◆ **EXERCISE TASK**: Return the material exactly as supplied, apart from the pictures, which are omitted.

◆ **DATA PROVIDED**:
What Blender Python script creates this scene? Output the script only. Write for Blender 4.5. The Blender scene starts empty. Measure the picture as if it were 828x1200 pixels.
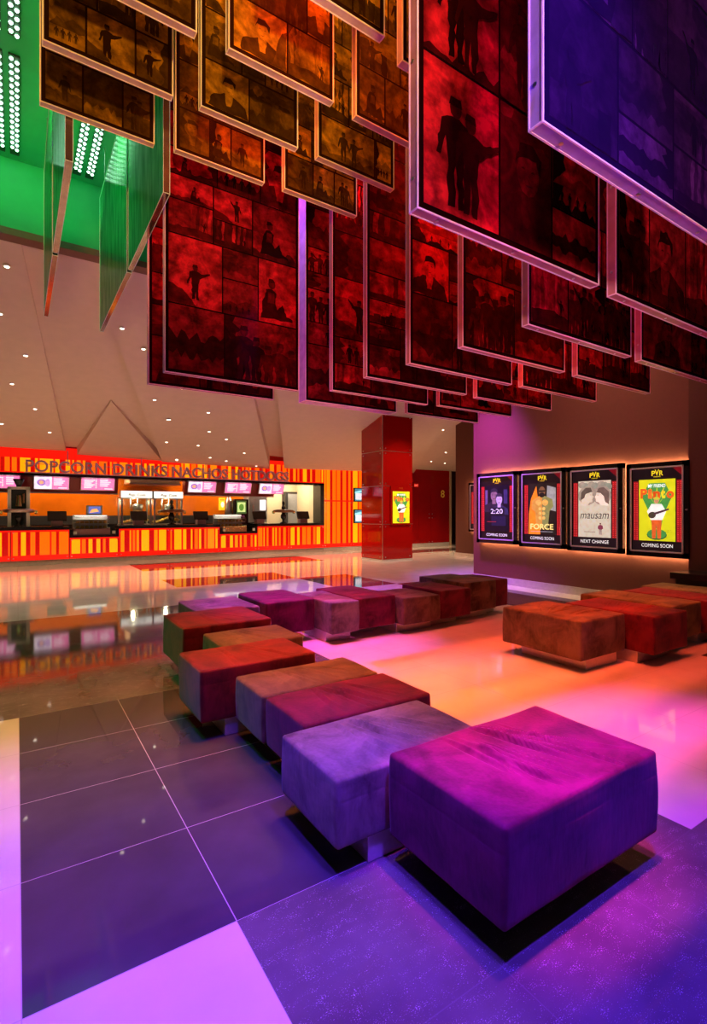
import bpy, bmesh, math, random
from mathutils import Vector, Matrix, noise as mnoise

SC = bpy.context.scene
COL = SC.collection
random.seed(7)
PI = math.pi

# ------------------------------------------------------------------ helpers
def lin(c):
    def f(v):
        v /= 255.0
        return v / 12.92 if v <= 0.04045 else ((v + 0.055) / 1.055) ** 2.4
    return (f(c[0]), f(c[1]), f(c[2]))

def new_mat(name):
    m = bpy.data.materials.new(name)
    m.use_nodes = True
    nt = m.node_tree
    bs = nt.nodes.get('Principled BSDF')
    return m, nt, bs

def setp(bs, **kw):
    for k, v in kw.items():
        k = k.replace('_', ' ')
        if k in bs.inputs:
            if isinstance(v, (tuple, list)) and len(v) == 3:
                v = (*v, 1)
            bs.inputs[k].default_value = v

def plain(name, col, rough=0.5, metal=0.0, emit=None, es=0.0, spec=0.5, nscale=0, namt=0.12, coat=0.0):
    """simple procedural surface: base colour broken up by a little noise"""
    m, nt, bs = new_mat(name)
    setp(bs, Base_Color=col, Roughness=rough, Metallic=metal, Specular_IOR_Level=spec, Coat_Weight=coat)
    if emit is not None:
        setp(bs, Emission_Color=emit, Emission_Strength=es)
    if nscale:
        tc = nt.nodes.new('ShaderNodeTexCoord')
        nz = nt.nodes.new('ShaderNodeTexNoise'); nz.inputs['Scale'].default_value = nscale
        nz.inputs['Detail'].default_value = 5
        nt.links.new(tc.outputs['Object'], nz.inputs['Vector'])
        mp = nt.nodes.new('ShaderNodeMapRange')
        mp.inputs[1].default_value = 0.3; mp.inputs[2].default_value = 0.7
        mp.inputs[3].default_value = 1 - namt; mp.inputs[4].default_value = 1 + namt
        nt.links.new(nz.outputs['Fac'], mp.inputs[0])
        mx = nt.nodes.new('ShaderNodeVectorMath'); mx.operation = 'SCALE'
        mx.inputs[0].default_value = col
        nt.links.new(mp.outputs[0], mx.inputs['Scale'])
        nt.links.new(mx.outputs[0], bs.inputs['Base Color'])
    return m

class MB:
    """collects shapes into one mesh"""
    def __init__(self):
        self.v = []; self.f = []; self.c = []; self.mi = []; self.sm = []
    def add(self, verts, faces, col=None, mi=0, smooth=False):
        o = len(self.v)
        self.v += [tuple(p) for p in verts]
        for f in faces:
            self.f.append(tuple(i + o for i in f)); self.c.append(col or (1, 1, 1)); self.mi.append(mi); self.sm.append(smooth)
        return self
    def box(self, x0, x1, y0, y1, z0, z1, col=None, mi=0):
        v = [(x0,y0,z0),(x1,y0,z0),(x1,y1,z0),(x0,y1,z0),(x0,y0,z1),(x1,y0,z1),(x1,y1,z1),(x0,y1,z1)]
        return self.add(v, [(0,3,2,1),(4,5,6,7),(0,1,5,4),(1,2,6,5),(2,3,7,6),(3,0,4,7)], col, mi)
    def bbox(self, x0, x1, y0, y1, z0, z1, b=0.006, col=None, mi=0):
        """box with chamfered edges"""
        bm = bmesh.new()
        bmesh.ops.create_cube(bm, size=1)
        for v in bm.verts:
            v.co = Vector(((x0+x1)/2 + v.co.x*(x1-x0), (y0+y1)/2 + v.co.y*(y1-y0), (z0+z1)/2 + v.co.z*(z1-z0)))
        bmesh.ops.bevel(bm, geom=bm.edges[:], offset=b, segments=2, affect='EDGES', profile=0.5)
        bm.verts.index_update()
        self.add([v.co[:] for v in bm.verts], [[v.index for v in f.verts] for f in bm.faces], col, mi)
        bm.free(); return self
    def cyl(self, p0, p1, r0, r1=None, n=16, col=None, mi=0, caps=True):
        r1 = r0 if r1 is None else r1
        p0 = Vector(p0); p1 = Vector(p1); d = (p1 - p0).normalized()
        a = d.orthogonal().normalized(); b = d.cross(a)
        vs = []
        for p, r in ((p0, r0), (p1, r1)):
            for i in range(n):
                t = 2*PI*i/n
                vs.append(p + (a*math.cos(t) + b*math.sin(t))*r)
        fs = [(i, (i+1) % n, n+(i+1) % n, n+i) for i in range(n)]
        self.add(vs, fs, col, mi, True)
        if caps:
            self.add(vs[:n], [tuple(range(n))[::-1]], col, mi); self.add(vs[n:], [tuple(range(n))], col, mi)
        return self
    def lathe(self, prof, c=(0,0,0), n=20, col=None, mi=0):
        vs = []
        for r, z in prof:
            for i in range(n):
                t = 2*PI*i/n
                vs.append((c[0]+r*math.cos(t), c[1]+r*math.sin(t), c[2]+z))
        fs = []
        for k in range(len(prof)-1):
            for i in range(n):
                j = (i+1) % n
                fs.append((k*n+i, k*n+j, (k+1)*n+j, (k+1)*n+i))
        return self.add(vs, fs, col, mi, True)
    def build(self, name, mats, parent=None, color=False, recalc=True):
        me = bpy.data.meshes.new(name)
        me.from_pydata(self.v, [], self.f)
        if not isinstance(mats, (list, tuple)): mats = [mats]
        for m in mats: me.materials.append(m)
        me.polygons.foreach_set('material_index', self.mi)
        me.polygons.foreach_set('use_smooth', self.sm)
        if color:
            at = me.color_attributes.new('Col', 'FLOAT_COLOR', 'CORNER')
            buf = []
            for p, c in zip(me.polygons, self.c):
                buf += [c[0], c[1], c[2], 1.0] * p.loop_total
            at.data.foreach_set('color', buf)
        elif recalc:
            bm = bmesh.new(); bm.from_mesh(me)
            bmesh.ops.recalc_face_normals(bm, faces=bm.faces[:]); bm.to_mesh(me); bm.free()
        me.update()
        o = bpy.data.objects.new(name, me); COL.objects.link(o)
        if parent is not None: o.parent = parent
        return o

def empty(name, loc=(0,0,0), rz=0):
    o = bpy.data.objects.new(name, None); COL.objects.link(o)
    o.location = loc; o.rotation_euler = (0, 0, rz); o.empty_display_size = 0.1
    return o

def tag(o, label=None, cat=None, group=None, kind=None):
    if label: o['label'] = label
    if cat: o['category'] = cat
    if group: o['group'] = group
    if kind: o['kind'] = kind
    return o

def thing(name, loc, label, cat, group=None, rz=0):
    return tag(empty(name, loc, rz), label, cat, group)

def structure(o, label=None):
    o['kind'] = 'structure'
    if label: o['label'] = label
    return o

_tc = {}
def text_mesh(s, size=1.0, extrude=0.0, align='CENTER', shear=0.0, bold=0.0):
    k = (s, size, extrude, align, shear, bold)
    if k in _tc: return _tc[k]
    cu = bpy.data.curves.new('lettering', 'FONT')
    cu.body = s; cu.size = size; cu.align_x = align; cu.extrude = extrude; cu.shear = shear; cu.offset = bold
    cu.resolution_u = 3
    ob = bpy.data.objects.new('lettering', cu); COL.objects.link(ob)
    dg = bpy.context.evaluated_depsgraph_get(); dg.update()
    me = bpy.data.meshes.new_from_object(ob.evaluated_get(dg))
    vs = [tuple(v.co) for v in me.vertices]; fs = [tuple(p.vertices) for p in me.polygons]
    bpy.data.objects.remove(ob); bpy.data.curves.remove(cu); bpy.data.meshes.remove(me)
    _tc[k] = (vs, fs)
    return vs, fs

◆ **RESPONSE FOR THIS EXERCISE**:
What Blender Python script creates this scene? Output the script only. Write for Blender 4.5. The Blender scene starts empty. Measure the picture as if it were 828x1200 pixels.
import bpy, bmesh, math, random
from mathutils import Vector, Matrix, noise as mnoise

SC = bpy.context.scene
COL = SC.collection
random.seed(7)
PI = math.pi

# ------------------------------------------------------------------ helpers
def lin(c):
    def f(v):
        v /= 255.0
        return v / 12.92 if v <= 0.04045 else ((v + 0.055) / 1.055) ** 2.4
    return (f(c[0]), f(c[1]), f(c[2]))

def new_mat(name):
    m = bpy.data.materials.new(name)
    m.use_nodes = True
    nt = m.node_tree
    bs = nt.nodes.get('Principled BSDF')
    return m, nt, bs

def setp(bs, **kw):
    for k, v in kw.items():
        k = k.replace('_', ' ')
        if k in bs.inputs:
            if isinstance(v, (tuple, list)) and len(v) == 3:
                v = (*v, 1)
            bs.inputs[k].default_value = v

def plain(name, col, rough=0.5, metal=0.0, emit=None, es=0.0, spec=0.5, nscale=0, namt=0.12, coat=0.0):
    """simple procedural surface: base colour broken up by a little noise"""
    m, nt, bs = new_mat(name)
    setp(bs, Base_Color=col, Roughness=rough, Metallic=metal, Specular_IOR_Level=spec, Coat_Weight=coat)
    if emit is not None:
        setp(bs, Emission_Color=emit, Emission_Strength=es)
    if nscale:
        tc = nt.nodes.new('ShaderNodeTexCoord')
        nz = nt.nodes.new('ShaderNodeTexNoise'); nz.inputs['Scale'].default_value = nscale
        nz.inputs['Detail'].default_value = 5
        nt.links.new(tc.outputs['Object'], nz.inputs['Vector'])
        mp = nt.nodes.new('ShaderNodeMapRange')
        mp.inputs[1].default_value = 0.3; mp.inputs[2].default_value = 0.7
        mp.inputs[3].default_value = 1 - namt; mp.inputs[4].default_value = 1 + namt
        nt.links.new(nz.outputs['Fac'], mp.inputs[0])
        mx = nt.nodes.new('ShaderNodeVectorMath'); mx.operation = 'SCALE'
        mx.inputs[0].default_value = col
        nt.links.new(mp.outputs[0], mx.inputs['Scale'])
        nt.links.new(mx.outputs[0], bs.inputs['Base Color'])
    return m

class MB:
    """collects shapes into one mesh"""
    def __init__(self):
        self.v = []; self.f = []; self.c = []; self.mi = []; self.sm = []
    def add(self, verts, faces, col=None, mi=0, smooth=False):
        o = len(self.v)
        self.v += [tuple(p) for p in verts]
        for f in faces:
            self.f.append(tuple(i + o for i in f)); self.c.append(col or (1, 1, 1)); self.mi.append(mi); self.sm.append(smooth)
        return self
    def box(self, x0, x1, y0, y1, z0, z1, col=None, mi=0):
        v = [(x0,y0,z0),(x1,y0,z0),(x1,y1,z0),(x0,y1,z0),(x0,y0,z1),(x1,y0,z1),(x1,y1,z1),(x0,y1,z1)]
        return self.add(v, [(0,3,2,1),(4,5,6,7),(0,1,5,4),(1,2,6,5),(2,3,7,6),(3,0,4,7)], col, mi)
    def bbox(self, x0, x1, y0, y1, z0, z1, b=0.006, col=None, mi=0):
        """box with chamfered edges"""
        bm = bmesh.new()
        bmesh.ops.create_cube(bm, size=1)
        for v in bm.verts:
            v.co = Vector(((x0+x1)/2 + v.co.x*(x1-x0), (y0+y1)/2 + v.co.y*(y1-y0), (z0+z1)/2 + v.co.z*(z1-z0)))
        bmesh.ops.bevel(bm, geom=bm.edges[:], offset=b, segments=2, affect='EDGES', profile=0.5)
        bm.verts.index_update()
        self.add([v.co[:] for v in bm.verts], [[v.index for v in f.verts] for f in bm.faces], col, mi)
        bm.free(); return self
    def cyl(self, p0, p1, r0, r1=None, n=16, col=None, mi=0, caps=True):
        r1 = r0 if r1 is None else r1
        p0 = Vector(p0); p1 = Vector(p1); d = (p1 - p0).normalized()
        a = d.orthogonal().normalized(); b = d.cross(a)
        vs = []
        for p, r in ((p0, r0), (p1, r1)):
            for i in range(n):
                t = 2*PI*i/n
                vs.append(p + (a*math.cos(t) + b*math.sin(t))*r)
        fs = [(i, (i+1) % n, n+(i+1) % n, n+i) for i in range(n)]
        self.add(vs, fs, col, mi, True)
        if caps:
            self.add(vs[:n], [tuple(range(n))[::-1]], col, mi); self.add(vs[n:], [tuple(range(n))], col, mi)
        return self
    def lathe(self, prof, c=(0,0,0), n=20, col=None, mi=0):
        vs = []
        for r, z in prof:
            for i in range(n):
                t = 2*PI*i/n
                vs.append((c[0]+r*math.cos(t), c[1]+r*math.sin(t), c[2]+z))
        fs = []
        for k in range(len(prof)-1):
            for i in range(n):
                j = (i+1) % n
                fs.append((k*n+i, k*n+j, (k+1)*n+j, (k+1)*n+i))
        return self.add(vs, fs, col, mi, True)
    def build(self, name, mats, parent=None, color=False, recalc=True):
        me = bpy.data.meshes.new(name)
        me.from_pydata(self.v, [], self.f)
        if not isinstance(mats, (list, tuple)): mats = [mats]
        for m in mats: me.materials.append(m)
        me.polygons.foreach_set('material_index', self.mi)
        me.polygons.foreach_set('use_smooth', self.sm)
        if color:
            at = me.color_attributes.new('Col', 'FLOAT_COLOR', 'CORNER')
            buf = []
            for p, c in zip(me.polygons, self.c):
                buf += [c[0], c[1], c[2], 1.0] * p.loop_total
            at.data.foreach_set('color', buf)
        elif recalc:
            bm = bmesh.new(); bm.from_mesh(me)
            bmesh.ops.recalc_face_normals(bm, faces=bm.faces[:]); bm.to_mesh(me); bm.free()
        me.update()
        o = bpy.data.objects.new(name, me); COL.objects.link(o)
        if parent is not None: o.parent = parent
        return o

def empty(name, loc=(0,0,0), rz=0):
    o = bpy.data.objects.new(name, None); COL.objects.link(o)
    o.location = loc; o.rotation_euler = (0, 0, rz); o.empty_display_size = 0.1
    return o

def tag(o, label=None, cat=None, group=None, kind=None):
    if label: o['label'] = label
    if cat: o['category'] = cat
    if group: o['group'] = group
    if kind: o['kind'] = kind
    return o

def thing(name, loc, label, cat, group=None, rz=0):
    return tag(empty(name, loc, rz), label, cat, group)

def structure(o, label=None):
    o['kind'] = 'structure'
    if label: o['label'] = label
    return o

_tc = {}
def text_mesh(s, size=1.0, extrude=0.0, align='CENTER', shear=0.0, bold=0.0):
    k = (s, size, extrude, align, shear, bold)
    if k in _tc: return _tc[k]
    cu = bpy.data.curves.new('lettering', 'FONT')
    cu.body = s; cu.size = size; cu.align_x = align; cu.extrude = extrude; cu.shear = shear; cu.offset = bold
    cu.resolution_u = 3
    ob = bpy.data.objects.new('lettering', cu); COL.objects.link(ob)
    dg = bpy.context.evaluated_depsgraph_get(); dg.update()
    me = bpy.data.meshes.new_from_object(ob.evaluated_get(dg))
    vs = [tuple(v.co) for v in me.vertices]; fs = [tuple(p.vertices) for p in me.polygons]
    bpy.data.objects.remove(ob); bpy.data.curves.remove(cu); bpy.data.meshes.remove(me)
    _tc[k] = (vs, fs)
    return vs, fs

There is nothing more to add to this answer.